Scor earnings fall one-fifth but life business blossoms

Mar 08, 2012 by Adrian Hönig in  Baden-Baden Meeting

French reinsurer Scor recorded a 21.1% drop in net earnings in 2011 to €330m ($437.1m), as last year’s string of natural catastrophes took its toll on the profitability of the group’s property/casualty (p/c) business.

Scor Global P&C’s combined ratio deteriorated to 104.5% from 98.7% a year earlier, with natural events accounting for 18.5 points of combined ratio, compared with 9.6 points in 2010, including a €138m hit from Thailand floods in the fourth quarter of 2011.

The company indicated catastrophe losses had been partly offset by €70m in reserve releases from aviation, credit and surety and facultative casualty lines, where the group enjoyed sustained positive prior-year developments.

The head of Scor Global P&C, Victor Peignet, emphasised during a conference call Scor had been “significantly less affected than most reinsurance companies” by last year’s catastrophes, which he attributed to the group’s enterprise risk management-based underwriting policy.

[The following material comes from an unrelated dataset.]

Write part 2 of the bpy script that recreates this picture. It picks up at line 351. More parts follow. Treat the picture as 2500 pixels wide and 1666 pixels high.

“The fact we entered 2012 with our underwriting capacity and capital shield protection renewed, when not improved, is confirmation of our ability to deliver business continuity,” he said.

Meanwhile, on the life side, Scor Global Life’s technical margin increased to 8.1% from 5.4% a year earlier, as the company shifted its business toward biometric risks, following the disposal of its US annuity business. The acquisition last summer of Transamerica Re’s biometric portfolio contributed a gain on purchase of €114m and an operating profit of €17m.

In terms of top-line performance, Scor’s overall turnover increased 13.6% to €7.6bn. Non-life gross written premiums increased 8.8% (11.6% at constant exchange rates) to €3.9bn, which the company attributed to its “Strong Momentum” strategic initiatives, as well as the launch of Lloyd’s syndicate 2015 and the development of private deals.

In Scor’s life business, premium growth was boosted by the Transamerica Re acquisition, with a 19.3% year-on-year increase (22.3% at constant exchange rates) to €3.6bn. The newly acquired unit accounted for €677m of the total amount.

More generally, Scor Global Life’s new business production grew 11%, driven by France and the Middle East, partially offsetting a reduction of in-force business affecting the German and US (pre-Transamerica Re) markets.

The group’s net investment income declined 9.6% to €624m, with a return on invested assets of 3.7%, down from 4% in 2010.

Scor indicated it had “no exposure at year-end 2011 to the sovereign debts of Greece, Ireland, Italy, Portugal and Spain or to the debts issued by US states and municipalities”.